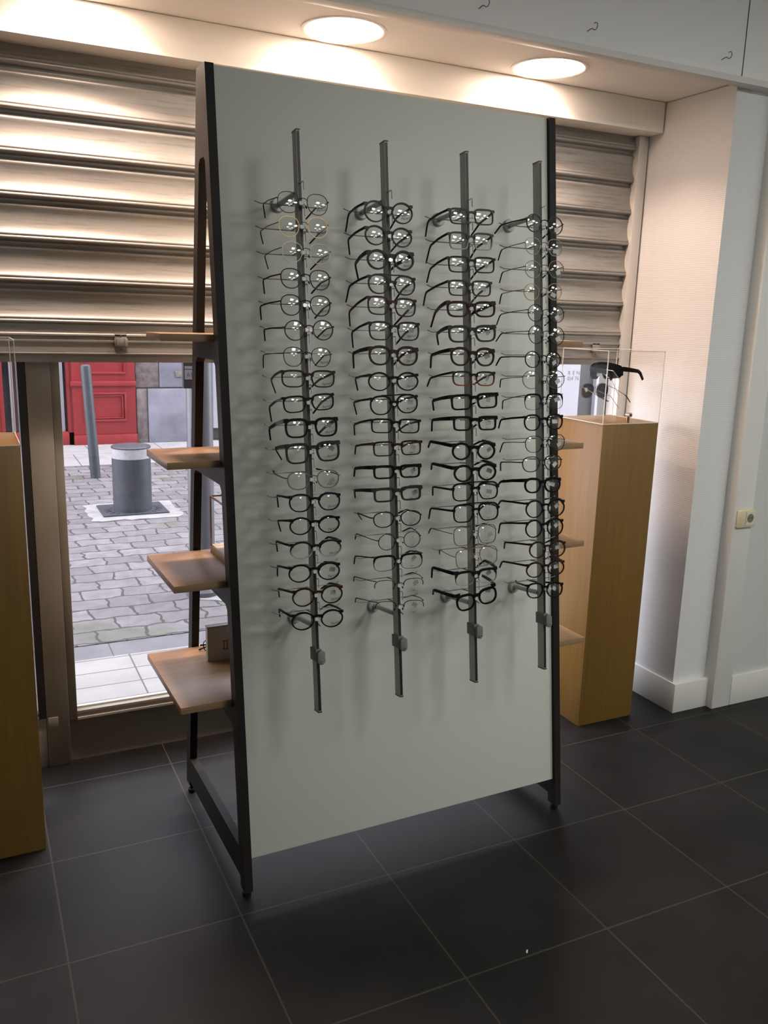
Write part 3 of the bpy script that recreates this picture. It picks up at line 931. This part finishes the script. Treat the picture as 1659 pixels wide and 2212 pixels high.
    for s in (-1, 1):
        A = Vector((s * xh, .005, zh))
        B = Vector((s * abs(bx), by, bz)); T = Vector((s * abs(tx), ty, tz))
        if s == 1:
            T = Vector((abs(bx) - .017 + (abs(tx) - abs(bx)) * .3, ty + .012, bz + (tz - bz) * .72))
            B.x -= .004
        mid = A.lerp(B, .45) + Vector((s * .0035, 0, .001))
        path = [A, A.lerp(mid, .5) + Vector((s * .001, 0, 0)), mid] + bez([mid, B, T]) + [B.lerp(T, .66), T]
        n = len(path); sz = []
        for q in range(n):
            f = q / (n - 1)
            hh = h0 + (h1 - h0) * min(1, f * 1.35)
            if metal and f > .55: hh = h1
            if metal and f <= .3: hh = h0
            ww = wd if (not metal or f < .5) else wd + .0012
            if q == n - 1: hh *= .8
            sz.append((ww, hh))
        mt = MB(); mt.sweep(path[:4], sz[:4]); mt.mi = 1 if metal else 0; mt.sweep(path[3:], sz[3:])
        mt.build('temple', [tm, TIP], g)
    if tagk is not None:
        o = bpy.data.objects.new('price_tag', TAG_ME[tagk]); COL.objects.link(o); o.parent = g
        rr = random.Random(label)
        o.location = (d / 2 + w * .22 + rr.uniform(-.004, .006), .013, zh - .009); o.rotation_euler = (rr.uniform(-.2, .2), rr.uniform(-.7, .5), rr.uniform(-.25, .25))
    return g

COLN = {'blk': 'black', 'brn': 'dark brown', 'tort': 'dark tortoiseshell', 'gold': 'gold', 'gun': 'gunmetal', 'char': 'charcoal', 'clr': 'smoky grey',
        'navy': 'navy', 'red': 'dark red', 'olive': 'dark olive', 'fade': 'black-to-clear', 'fader': 'black-to-red'}
SHN = {'R': 'round', 'P': 'rounded', 'S': 'square', 'C': 'rectangular', 'D': 'double-bridge', 'A': 'double-bridge aviator', 'B': 'browline', 'H': 'half-rim', 'K': 'cat-eye'}
THN = {'t': 'thin wire', 'm': 'slim', 'k': '', 'x': 'chunky'}
ORD = ['topmost', 'second from the top', 'third from the top', 'fourth from the top', 'fifth from the top', 'sixth from the top', 'seventh from the top', 'eighth from the top', 'ninth from the top',
       'ninth from the bottom', 'eighth from the bottom', 'seventh from the bottom', 'sixth from the bottom', 'fifth from the bottom', 'fourth from the bottom', 'third from the bottom', 'second from the bottom', 'bottommost']
RODN = ['leftmost rod', 'second rod from left', 'third rod from left', 'rightmost rod']
OFF = .180
idx = [0, 0, 0, 0]
for r in rows:
    ci = int(r[0]) - 1; shp, th, colr = r[1:4]
    uL, sL, uR, sR, w, h, ub, sb, ut, st = [int(x) / 1000 for x in r[4:]]
    k = idx[ci]; idx[ci] += 1
    mu, ms = (uL + uR) / 2, (sL + sR) / 2
    d = math.hypot(uR - uL, sR - sL); roll = math.atan2(sR - sL, uR - uL)
    w = min(w, d - .012)
    mw = STAND_M @ Matrix.Translation(pf(mu, ms, OFF)) @ Matrix.Rotation(-TH, 4, 'X') @ Matrix.Rotation(-roll, 4, 'Y')
    ca, sa = math.cos(roll), math.sin(roll)
    def loc2(u, s): 
        x, z = u - mu, s - ms
        return (x * ca + z * sa, -x * sa + z * ca)
    bx, bz = loc2(ub, sb); tx, tz = loc2(ut, st)
    words = [x for x in (THN[th], COLN[colr], SHN[shp]) if x]
    label = ' '.join(words) + ' eyeglasses, ' + ORD[k] + ' on the ' + RODN[ci]
    prn = None
    if ci == 0 or (ci == 1 and k < 9): prn = 's'
    elif (ci == 1) or (ci == 2 and k >= 7): prn = 'l'
    tagk = None
    if ci == 3: tagk = 1
    elif ci == 2 and k not in (0, 4): tagk = 0
    elif ci == 1 and k not in (1, 3, 7): tagk = 0
    elif ci == 0 and k in (9, 10, 11, 15, 16): tagk = 0
    tc = None
    if colr in ('fade', 'fader'): tc = F_['blk']
    if (shp, th) == ('H', 't') and colr == 'red': pass
    glasses('eyeglasses', label, 'eyeglasses', 'eyeglasses on the display rods', mw, shp, th, colr, d, w, h, (bx, OFF - .09, bz), (tx, OFF - .075, tz), prn=prn, tagk=tagk, temple_col=tc)

# ------------------------------------------------------------------ things on the shelves of the stand
def in_stand(u, v, z): return STAND_M @ Vector((u, v, z))
def rack_thing(name, label, cat, u, v, z, rz=0.0):
    return thing(name, label, cat, in_stand(u, v, z), (0, 0, SR + rz))
t = rack_thing('wire_display', 'rose gold wire display on the second lowest oak shelf', 'display', .045, .466, .899)
mb = MB().box(0, .20, -.20, 0, 0, .022); mb.build('base', M_['plinth'], t, bevel=.001)
MB().box(.004, .196, -.196, -.004, .022, .025).build('pad', M_['beige'], t)
mb = MB(); H_ = .176; rw = .0022
for (x, y) in ((.002, -.002), (.198, -.002), (.198, -.198)):
    mb.box(x - rw, x + rw, y - rw, y + rw, .02, H_)
for (x0, x1, y0, y1) in ((0, .2, -.002, -.002), (0, .2, -.198, -.198), (.002, .002, -.2, 0), (.198, .198, -.2, 0)):
    mb.box(x0 - (rw if x0 == x1 else 0), x1 + (rw if x0 == x1 else 0), y0 - (rw if y0 == y1 else 0), y1 + (rw if y0 == y1 else 0), H_ - rw, H_ + rw)
mb.build('wire_frame', M_['rose'], t)
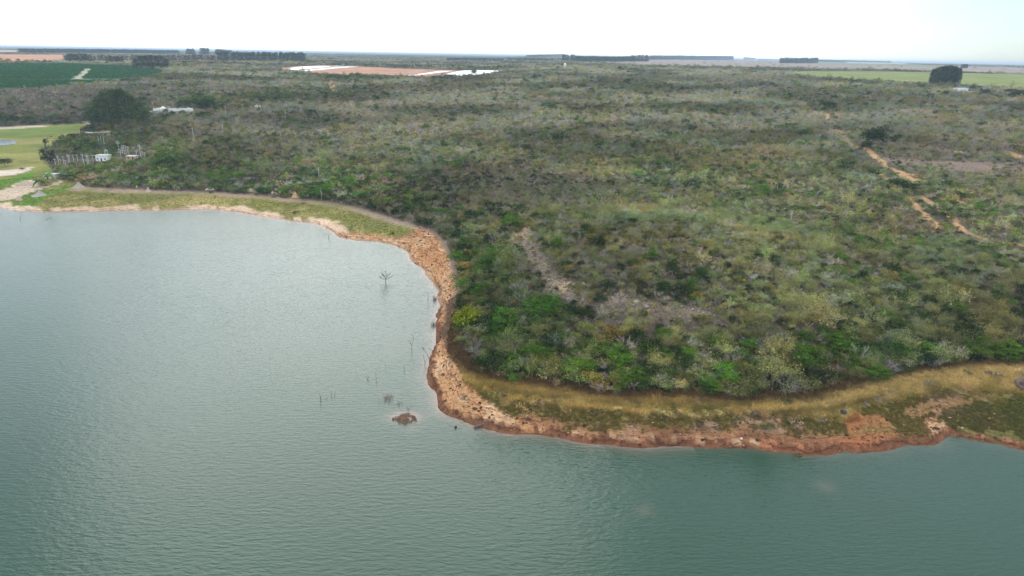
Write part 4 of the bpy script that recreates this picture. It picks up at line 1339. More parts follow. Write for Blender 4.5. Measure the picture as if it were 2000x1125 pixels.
snag(846, 690, [[(846, 690), (842, 683), (835, 681)], [(842, 683), (838, 686)]], 'twiggy dead branch at the waterline behind the long leaning branch', 0.07, twig=8)
snag(830, 714, [[(830, 714), (830, 706), (827, 698), (826, 691)], [(830, 709), (833, 703)]], 'dead stump with thin fork in the water below the long leaning branch', 0.11)
snag(753, 716, [[(753, 716), (753, 707)]], 'thin stick in the water, the smaller of two far from the shore', 0.05, cat='stick', name='stick')
snag(789.5, 722, [[(789.5, 722), (789, 713), (789.5, 711)], [(789.3, 718), (791, 714)]], 'thin forked stick in the water between the islet and the forked tree', 0.06, cat='stick', name='stick')
snag(734.5, 741, [[(734.5, 741), (734, 731), (735, 720)], [(734.5, 738), (739, 735)]], 'tall thin dead stem in the water with a low side shoot', 0.07)
snag(718, 741, [[(718, 741), (719, 738), (717, 734)], [(718.5, 740), (715, 737)], [(718.5, 740), (721, 737)]], 'little dead bush tip in the water beside the tall thin stem', 0.06, twig=5)
snag(626.5, 781, [[(626.5, 781), (626, 775), (623.5, 769)], [(626.3, 777), (627, 772)]], 'dark bent dead stump farthest out from the islet', 0.13)
snag(637, 779, [[(637, 779), (640, 776.5), (642, 775)], [(637, 779), (634.5, 778)]], 'low dead twig lying on the water next to the bent stump', 0.06, cat='twig', name='dead_twig')
snag(647, 773, [[(647, 773), (646.6, 764)], [(647, 771), (649, 768)]], 'upright dead twig in the water, third from the bent stump', 0.07, cat='twig', name='dead_twig')
snag(653.5, 771, [[(653.5, 771), (652.5, 766)], [(653.5, 771), (656, 766)], [(653.5, 770), (654.5, 765)]], 'splayed dead twigs in the water nearest the twig cluster', 0.05, cat='twig', name='dead_twig')
snag(642, 464, [[(642, 464), (640.6, 460), (643, 456), (642.5, 452)]], 'crooked dark branch rising from the water at the grassy point', 0.16)
snag(39.5, 428, [[(39.5, 428), (39.2, 421)]], 'short dark post in the far water near the sandy corner', 0.2, cat='post', name='wooden_post')
snag(867, 822, [[(867, 822), (866.7, 819)]], 'stub of wood in the water below the headland', 0.05, cat='stick', name='stick')
snag(1550, 893, [[(1550, 893), (1549, 888), (1547, 884)], [(1550, 892), (1553, 886)], [(1550, 892), (1556, 888)]], 'dead brush at the waterline below the red beach', 0.06, twig=10)
snag(1848, 856, [[(1848, 856), (1847.5, 849)], [(1848, 854), (1850, 850)]], 'dark dead twig in the small bay', 0.06, cat='twig', name='dead_twig')
snag(628, 393, [[(628, 393), (628.3, 380), (627, 373), (625, 366)], [(628.3, 380), (631, 371), (631, 367)], [(627.5, 376), (623, 371)], [(628.2, 382), (633, 376)]], 'white barked bare tree at the lakeside scrub edge', 0.16, M_PALE_BARK, water=False)
def twig_patch(px, py, wpx, n, hh, label, tint=M_DEAD):
    P = np.append(on_plane([(px, py)], 0)[0], 0.0)
    s = m_per_px(P)
    A = np.stack([rng.normal(0, wpx * s * 0.22, n), rng.normal(0, wpx * s * 0.3, n), np.full(n, -0.4)], -1)
    B = A + np.stack([rng.normal(0, 0.35, n), rng.normal(0, 0.35, n), 0.4 + hh * rng.uniform(0.3, 1.0, n)], -1)
    A2 = A + (B - A) * rng.uniform(0.5, 0.9, (n, 1))
    g = Geo().twigs(A, B, 0.035).twigs(A2, A2 + rng.normal(0, 0.3, (n, 3)) + np.array([0, 0, 0.2]), 0.022)
    o = link('drowned_bush', g.mesh('drowned_bush', tint)); o.location = P
    return tag(o, label, 'dead bush')
M_REDTWIG = simple_mat('red_twigs', (0.20, 0.12, 0.095), 0.3, 3)
twig_patch(758, 778, 26, 70, 1.4, 'cluster of thin dead twigs standing in the water behind the islet', M_REDTWIG)
twig_patch(778, 790, 16, 26, 0.7, 'low dead twigs in the water between twig cluster and islet', M_DEAD)
twig_patch(849, 586, 10, 60, 2.0, 'reddish drowned bush at the narrowest sand of the flank', M_REDTWIG)
twig_patch(846, 636, 9, 55, 1.8, 'reddish drowned bush at the foot of the yellow topped tree', M_REDTWIG)
twig_patch(95, 428, 16, 30, 0.7, 'sparse drowned twigs in the far water by the sandy corner', M_DEAD)
# islet
P = np.append(on_plane([(791, 818)], 0)[0], 0.0)
s = m_per_px(P)
t = thing('islet', 'small dark earth islet with pale top ringed by reddish water', 'islet', P)
link('earth', mound_mesh('earth', 42 * s, 34 * s, 0.95, M_BROWNSOIL, 5, 0.38, 0.7), t)
o = link('dry_top', mound_mesh('dry_top', 24 * s, 16 * s, 0.55, M_GREYSOIL, 9, 0.6, 0.6), t); o.location = (0.2, 0.5, 0.55)
tg = Geo()
for k_ in range(5):
    q = np.array([rng.uniform(-1.2, 1.4), rng.uniform(-0.8, 0.8), 0.5])
    tg.twigs([q], [q + np.array([rng.normal(0, .3), rng.normal(0, .3), 0.9])], 0.04)
link('dead_stems', tg.mesh('dead_stems', M_DEAD), t)
snag(798, 806, [[(798, 807), (799, 801), (796, 795)], [(799, 802), (803, 796)], [(798.5, 804), (794, 798)]], 'dead shrub growing on top of the small islet', 0.08, twig=8, water=False)
for k_, (dx, dy, w_, h_) in enumerate([(-1.9, 0.3, 1.3, 0.8), (-1.1, -0.9, 1.0, 0.9), (0.1, -1.2, 1.4, 1.0), (1.2, -0.7, 1.1, 0.8), (2.0, 0.2, 1.0, 0.7), (0.6, 0.9, 1.2, 1.2), (-0.7, 0.8, 0.8, 0.9), (2.6, -0.5, 0.6, 0.4), (-2.6, -0.4, 0.7, 0.4)]):
    o = link('stone', rock_mesh(w_, w_ * 0.8, h_, M_BROWNSOIL if k_ % 3 else M_GREYSOIL, 60 + k_), t); o.location = (dx, dy, 0.15)
# log on the headland's waterline
P = at(936, 834)
t = thing('driftwood_log', 'dark driftwood log at the waterline of the headland', 'log', P, None, 0.3)
link('log', Geo().tube([(-1.1, 0, 0.1), (-0.4, 0.1, 0.32), (0.4, 0.05, 0.34), (1.2, 0.2, 0.5)], [0.28, 0.34, 0.3, 0.14], 8).mesh('log', M_DEAD), t)
link('branch', Geo().tube([(0.3, 0, 0.4), (0.7, -0.1, 0.8), (1.0, -0.1, 0.95)], [0.12, 0.08, 0.04], 6).mesh('branch', M_DEAD), t)

# ------------------------------------------------------------------ palms
M_FROND = simple_mat('palm_frond', (0.045, 0.11, 0.025), 0.35, 0.8)
M_FROND_Y = simple_mat('dry_frond', (0.26, 0.22, 0.05), 0.35, 0.8)
def palm(px, by, cy, label, mat, spread=3.2):
    P = at(px, by)
    h = tall_to(P, cy)
    t = thing('palm_tree', label, 'palm', P, 'palms by the hut', rng.uniform(0, 6))
    link('trunk', Geo().tube([(0, 0, -0.5), (0.15, 0, h * 0.4), (0.1, 0.1, h * 0.8), (0, 0, h)], [0.32, 0.24, 0.2, 0.17], 7).mesh('trunk', M_PALE_BARK), t)
    for k_ in range(13):
        a = k_ * 2.39996
        el = rng.uniform(-0.1, 1.0)
        n = 8
        s_ = np.linspace(0, 1, n)
        R_ = spread * (0.9 + 0.25 * rng.uniform()) * s_ * math.cos(el * 0.6)
        Z_ = h + spread * (math.sin(el) * s_ - 0.75 * s_ ** 2)
        cx = np.stack([R_ * math.cos(a), R_ * math.sin(a), Z_], -1)
        side = np.array([-math.sin(a), math.cos(a), 0])
        g = Geo().tube(cx, np.linspace(0.06, 0.02, n), 4)
        for i in range(1, n):
            L_ = 1.15 * math.sin(math.pi * (0.12 + 0.8 * s_[i])) + 0.15
            for sg in (-1, 1):
                for f in (0.0, 0.5):
                    c0 = cx[i] * (1 - f * 0.9) + cx[i - 1] * f * 0.9
                    tip = c0 + side * sg * L_ + np.array([math.cos(a), math.sin(a), 0]) * 0.3 - np.array([0, 0, 0.35 * L_])
                    d_ = (cx[i] - cx[i - 1]) * 0.85
                    g.add([c0 - d_ * 0.5, c0 + d_ * 0.5, tip], tris=[(0, 1, 2)])
        link('frond', g.mesh('frond', mat), t)
    KEEP_OFF.append((P[0], P[1], 5)); f = P[:2] * (1 - 6 / np.hypot(P[0], P[1])); KEEP_OFF.append((f[0], f[1], 4))
palm(77, 365, 353, 'dark green palm nearest the gravel bank', M_FROND, 3.6)
palm(97, 359, 341, 'tallest bright green palm in front of the pale hut', simple_mat('fresh_frond', (0.085, 0.20, 0.03), 0.3, 0.8), 3.8)
palm(89, 362, 354, 'shorter yellowing palm between the two greener ones', M_FROND_Y, 3.0)

# ------------------------------------------------------------------ planted groves and lone trees
GUM = []
for i in range(5):
    cr, tr = gum_tree(24, 11.5, 46, 34, 0.95, (0.10, 0.2, 0.24, 0.08, 0.14)[i])
    GUM.append((cr.mesh('crown', M_LEAF), tr.mesh('trunk', M_BARK), joined('gum_shape', *[q for q in gum_tree(24, 12, 22, 12, 2.0, 0.12)], M_LEAF, M_BARK)))
grove_shapes = bpy.data.collections.new('grove_shapes')
for i, q in enumerate(GUM):
    grove_shapes.objects.link(bpy.data.objects.new('grove_shape_%d' % i, q[2]))
def gum(P, h, w, tint, label, group, name='eucalyptus_tree'):
    cr, tr, _ = GUM[rng.integers(0, 5)]
    t = thing(name, label, 'tree', P, group, rng.uniform(0, 6.28), (w / 11.5, w / 11.5, h / 24.0))
    c = link('crown', cr, t); c['tint'] = [float(v) for v in np.asarray(tint) * math.exp(rng.normal(0, .25))]
    link('trunk', tr, t)
    KEEP_OFF.append((P[0], P[1], w * 0.3))
    return t
DKG = np.array([0.046, 0.068, 0.032])
def grove(px0, px1, by, tops, depth, nx, ny, wid, tint, label, group, anchor, flip=False, name='eucalyptus_tree'):
    A, B = at(px0, by), at(px1, by)
    for j in range(ny):
        for i in range(nx):
            f = (i + 0.5 + (0.25 if j % 2 else -0.1) + rng.uniform(-0.2, 0.2)) / nx
            p = A[:2] * (1 - f) + B[:2] * f
            p = p * (1 + depth * j / max(1, ny - 1 or 1) / np.hypot(*p)) + rng.normal(0, 0.6, 2)
            P = np.array([p[0], p[1], float(sample(H, p[0], p[1]))])
            ty = np.interp(f, np.linspace(0, 1, len(tops)), tops)
            h = tall_to(P, ty) * rng.uniform(0.93, 1.03)
            row = '' if ny == 1 else ('front row ' if j == 0 else 'back row ' if j == ny - 1 else 'middle row ')
            gum(P, h, wid * rng.uniform(0.85, 1.15), tint, '%s%s, %s from the %s' % (row, label, ordn[nx - 1 - i if flip else i], anchor), group, name)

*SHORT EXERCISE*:
Give the number of lines in the listing above that hold the string "part", with nothing else.

*SOLUTION TO THIS TASK*:
2